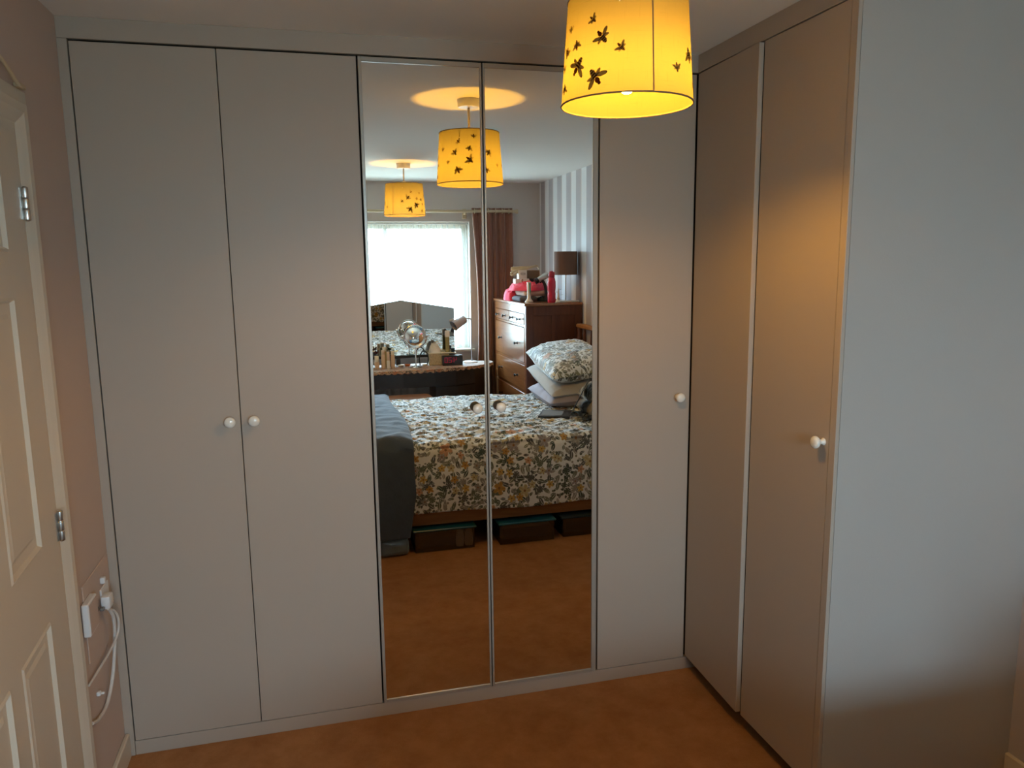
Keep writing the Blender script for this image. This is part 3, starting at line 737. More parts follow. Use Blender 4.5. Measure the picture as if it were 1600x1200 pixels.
# pillows
def pillow(name, L, Wd, T, m, label, mtx, uvs=1.0, seed=0, cat='pillow', group='pillows at the head of the bed'):
    bm = bmesh.new()
    uvl = bm.loops.layers.uv.verify()
    n1, n2 = 44, 32
    def side(s):
        def f(u, v):
            a, b = 2*u-1, 2*v-1
            pin = 1-.10*(a*a)*(1-b*b)-.0; pin2 = 1-.10*(b*b)*(1-a*a)
            t = (max(0, 1-a**4)*max(0, 1-b**4))**.55
            w = (.009*ridge(Vector((a*3+seed, b*5, seed)))+.005*ridge(Vector((a*11+b*4, b*9-a*3, seed*2))))*t+.010*noise.noise(Vector((a*2+seed, b*2, 3)))*t
            return Vector((a*L/2*pin2, b*Wd/2*pin, s*(T/2*t+w)+.0))
        return f
    for s in (1, -1):
        vs = [[bm.verts.new(side(s)(i/(n1-1), j/(n2-1))) for j in range(n2)] for i in range(n1)]
        for i in range(n1-1):
            for j in range(n2-1):
                q = [(i, j), (i+1, j), (i+1, j+1), (i, j+1)]; q = q if s > 0 else q[::-1]
                f = bm.faces.new([vs[a][b] for a, b in q]); f.smooth = True
                for l, (a, b) in zip(f.loops, q): l[uvl].uv = (a/(n1-1)*L*uvs+seed, b/(n2-1)*Wd*uvs+s*.7)
    bmesh.ops.remove_doubles(bm, verts=bm.verts[:], dist=1e-5)
    o = build(name, bm, m, smooth=True); o.matrix_world = mtx
    return tag(o, label, cat, group)
def pm(x, y, z, tiltx=0, tilty=0, rz=0):     # long side along y
    return Matrix.Translation((x, y, z)) @ Matrix.Rotation(rz, 4, 'Z') @ Matrix.Rotation(tilty, 4, 'Y') @ Matrix.Rotation(tiltx, 4, 'X') @ Matrix.Rotation(pi/2, 4, 'Z')
pillow('pillow', .70, .46, .13, 'lavender', 'lavender pillow lying flat at the bottom of the far stack', pm(2.50, -2.63, .713, 0, -.05, .05), seed=1)
pillow('pillow', .70, .46, .13, 'greycotton', 'plain grey pillow between the lavender and the floral pillows', pm(2.505, -2.64, .822, -.16, -.08, .03), seed=2)
pillow('pillow', .72, .47, .17, 'floral', 'plump floral pillow on top of the far stack', pm(2.51, -2.64, .955, -.16, -.12, .02), seed=3)
pillow('pillow', .58, .32, .12, 'greycotton', 'grey pillow lying under the near floral pillow', pm(2.585, -2.0, .705, 0, -.1, 0), seed=4)
pillow('pillow', .58, .32, .15, 'floral', 'floral pillow in front of the far stack, near the bed edge', pm(2.60, -2.01, .815, .05, -.25, .0), seed=5)

# laptop on the duvet
lp = empty('laptop', (2.19, -2.02, BZ+.014), 'black laptop lying open on the duvet, seen from its side', 'laptop', rz=-math.radians(-19)-math.radians(0))
a = math.radians(24.5)
lp.rotation_euler = (0, 0, a)
bm = bmesh.new(); box(bm, -.105, .105, -.23, 0, .003, .020, .003); build('laptop_base', bm, 'black_plastic', lp)
bm = bmesh.new(); box(bm, -.09, .05, -.20, -.03, .0202, .0212, .0003); build('keyboard', bm, 'grey_print', lp)
sm = Matrix.Translation((.105, 0, .02)) @ Matrix.Rotation(math.radians(27), 4, 'Y')
bm = bmesh.new(); box(bm, -.003, .003, -.23, 0, .002, .255, .002, mat4=sm); sc_ = build('screen', bm, 'black_plastic', lp)
bm = bmesh.new(); tube(bm, [(.107, -.03, .017), (.107, -.20, .017)], .005, 8); build('hinge', bm, 'steel', lp)
# cable tangle by the pillows
bm = bmesh.new(); pts = [(2.38+.05*math.cos(t*1.7)*(.6+.4*math.sin(t*.9)), -1.89+.045*math.sin(t*1.3), BZ+.028+.012*math.sin(t*2.2)+.004*t*.3) for t in [i*.35 for i in range(60)]]
tube(bm, pts, .0035, 6); box(bm, 2.345, 2.40, -1.90, -1.865, BZ+.022, BZ+.047, .006)
tag(build('charger', bm, 'black_plastic', smooth=True), 'black charger with a coiled lead between laptop and pillows', 'charger')
B('tablet_case', 2.285, 2.375, -2.39, -2.27, BZ+.012, BZ+.03, 'brown_card', bev=.004); tag(bpy.data.objects['tablet_case'], 'small brown case on the duvet beside the grey pillow', 'case')

# ------------------------------------------------------------------ storage boxes under the bed
def storage(name, x0, x1, y0, y1, h, lid, label, group='storage boxes under the bed'):
    e = empty(name, ((x0+x1)/2, (y0+y1)/2, 0), label, 'storage box', group)
    bm = bmesh.new(); t = .003; i = .012
    box(bm, x0+i, x1-i, y0+i, y1-i, .002, .005); box(bm, x0+i, x1-i, y1-i-t, y1-i, .005, h-.012); box(bm, x0+i, x1-i, y0+i, y0+i+t, .005, h-.012)
    box(bm, x0+i, x0+i+t, y0+i+t, y1-i-t, .005, h-.012); box(bm, x1-i-t, x1-i, y0+i+t, y1-i-t, .005, h-.012)
    P(build('box_body', bm, 'clearbox'), e)
    if lid: P(B('lid', x0, x1, y0, y1, h-.012, h, lid, bev=.004), e)
    bm = bmesh.new(); box(bm, x0+.02, x1-.02, y0+.02, y1-.05, .008, h-.03, .02); P(build('contents', bm, 'dark_cloth'), e)
    return e
storage('storage_box', 1.195, 1.570, -2.10, -1.575, .138, 'teal_lid', 'clear storage box with teal lid and tan shoes inside, nearest the throw')
storage('storage_box', 1.70, 2.06, -2.08, -1.565, .136, 'teal_lid', 'clear storage box with teal lid and dark contents, right-hand one in the mirror')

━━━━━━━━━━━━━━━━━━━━

_Exercise prompt_
Output an exact copy of the material, with the pictures removed.

_Output for this exercise_
Keep writing the Blender script for this image. This is part 3, starting at line 737. More parts follow. Use Blender 4.5. Measure the picture as if it were 1600x1200 pixels.
# pillows
def pillow(name, L, Wd, T, m, label, mtx, uvs=1.0, seed=0, cat='pillow', group='pillows at the head of the bed'):
    bm = bmesh.new()
    uvl = bm.loops.layers.uv.verify()
    n1, n2 = 44, 32
    def side(s):
        def f(u, v):
            a, b = 2*u-1, 2*v-1
            pin = 1-.10*(a*a)*(1-b*b)-.0; pin2 = 1-.10*(b*b)*(1-a*a)
            t = (max(0, 1-a**4)*max(0, 1-b**4))**.55
            w = (.009*ridge(Vector((a*3+seed, b*5, seed)))+.005*ridge(Vector((a*11+b*4, b*9-a*3, seed*2))))*t+.010*noise.noise(Vector((a*2+seed, b*2, 3)))*t
            return Vector((a*L/2*pin2, b*Wd/2*pin, s*(T/2*t+w)+.0))
        return f
    for s in (1, -1):
        vs = [[bm.verts.new(side(s)(i/(n1-1), j/(n2-1))) for j in range(n2)] for i in range(n1)]
        for i in range(n1-1):
            for j in range(n2-1):
                q = [(i, j), (i+1, j), (i+1, j+1), (i, j+1)]; q = q if s > 0 else q[::-1]
                f = bm.faces.new([vs[a][b] for a, b in q]); f.smooth = True
                for l, (a, b) in zip(f.loops, q): l[uvl].uv = (a/(n1-1)*L*uvs+seed, b/(n2-1)*Wd*uvs+s*.7)
    bmesh.ops.remove_doubles(bm, verts=bm.verts[:], dist=1e-5)
    o = build(name, bm, m, smooth=True); o.matrix_world = mtx
    return tag(o, label, cat, group)
def pm(x, y, z, tiltx=0, tilty=0, rz=0):     # long side along y
    return Matrix.Translation((x, y, z)) @ Matrix.Rotation(rz, 4, 'Z') @ Matrix.Rotation(tilty, 4, 'Y') @ Matrix.Rotation(tiltx, 4, 'X') @ Matrix.Rotation(pi/2, 4, 'Z')
pillow('pillow', .70, .46, .13, 'lavender', 'lavender pillow lying flat at the bottom of the far stack', pm(2.50, -2.63, .713, 0, -.05, .05), seed=1)
pillow('pillow', .70, .46, .13, 'greycotton', 'plain grey pillow between the lavender and the floral pillows', pm(2.505, -2.64, .822, -.16, -.08, .03), seed=2)
pillow('pillow', .72, .47, .17, 'floral', 'plump floral pillow on top of the far stack', pm(2.51, -2.64, .955, -.16, -.12, .02), seed=3)
pillow('pillow', .58, .32, .12, 'greycotton', 'grey pillow lying under the near floral pillow', pm(2.585, -2.0, .705, 0, -.1, 0), seed=4)
pillow('pillow', .58, .32, .15, 'floral', 'floral pillow in front of the far stack, near the bed edge', pm(2.60, -2.01, .815, .05, -.25, .0), seed=5)

# laptop on the duvet
lp = empty('laptop', (2.19, -2.02, BZ+.014), 'black laptop lying open on the duvet, seen from its side', 'laptop', rz=-math.radians(-19)-math.radians(0))
a = math.radians(24.5)
lp.rotation_euler = (0, 0, a)
bm = bmesh.new(); box(bm, -.105, .105, -.23, 0, .003, .020, .003); build('laptop_base', bm, 'black_plastic', lp)
bm = bmesh.new(); box(bm, -.09, .05, -.20, -.03, .0202, .0212, .0003); build('keyboard', bm, 'grey_print', lp)
sm = Matrix.Translation((.105, 0, .02)) @ Matrix.Rotation(math.radians(27), 4, 'Y')
bm = bmesh.new(); box(bm, -.003, .003, -.23, 0, .002, .255, .002, mat4=sm); sc_ = build('screen', bm, 'black_plastic', lp)
bm = bmesh.new(); tube(bm, [(.107, -.03, .017), (.107, -.20, .017)], .005, 8); build('hinge', bm, 'steel', lp)
# cable tangle by the pillows
bm = bmesh.new(); pts = [(2.38+.05*math.cos(t*1.7)*(.6+.4*math.sin(t*.9)), -1.89+.045*math.sin(t*1.3), BZ+.028+.012*math.sin(t*2.2)+.004*t*.3) for t in [i*.35 for i in range(60)]]
tube(bm, pts, .0035, 6); box(bm, 2.345, 2.40, -1.90, -1.865, BZ+.022, BZ+.047, .006)
tag(build('charger', bm, 'black_plastic', smooth=True), 'black charger with a coiled lead between laptop and pillows', 'charger')
B('tablet_case', 2.285, 2.375, -2.39, -2.27, BZ+.012, BZ+.03, 'brown_card', bev=.004); tag(bpy.data.objects['tablet_case'], 'small brown case on the duvet beside the grey pillow', 'case')

# ------------------------------------------------------------------ storage boxes under the bed
def storage(name, x0, x1, y0, y1, h, lid, label, group='storage boxes under the bed'):
    e = empty(name, ((x0+x1)/2, (y0+y1)/2, 0), label, 'storage box', group)
    bm = bmesh.new(); t = .003; i = .012
    box(bm, x0+i, x1-i, y0+i, y1-i, .002, .005); box(bm, x0+i, x1-i, y1-i-t, y1-i, .005, h-.012); box(bm, x0+i, x1-i, y0+i, y0+i+t, .005, h-.012)
    box(bm, x0+i, x0+i+t, y0+i+t, y1-i-t, .005, h-.012); box(bm, x1-i-t, x1-i, y0+i+t, y1-i-t, .005, h-.012)
    P(build('box_body', bm, 'clearbox'), e)
    if lid: P(B('lid', x0, x1, y0, y1, h-.012, h, lid, bev=.004), e)
    bm = bmesh.new(); box(bm, x0+.02, x1-.02, y0+.02, y1-.05, .008, h-.03, .02); P(build('contents', bm, 'dark_cloth'), e)
    return e
storage('storage_box', 1.195, 1.570, -2.10, -1.575, .138, 'teal_lid', 'clear storage box with teal lid and tan shoes inside, nearest the throw')
storage('storage_box', 1.70, 2.06, -2.08, -1.565, .136, 'teal_lid', 'clear storage box with teal lid and dark contents, right-hand one in the mirror')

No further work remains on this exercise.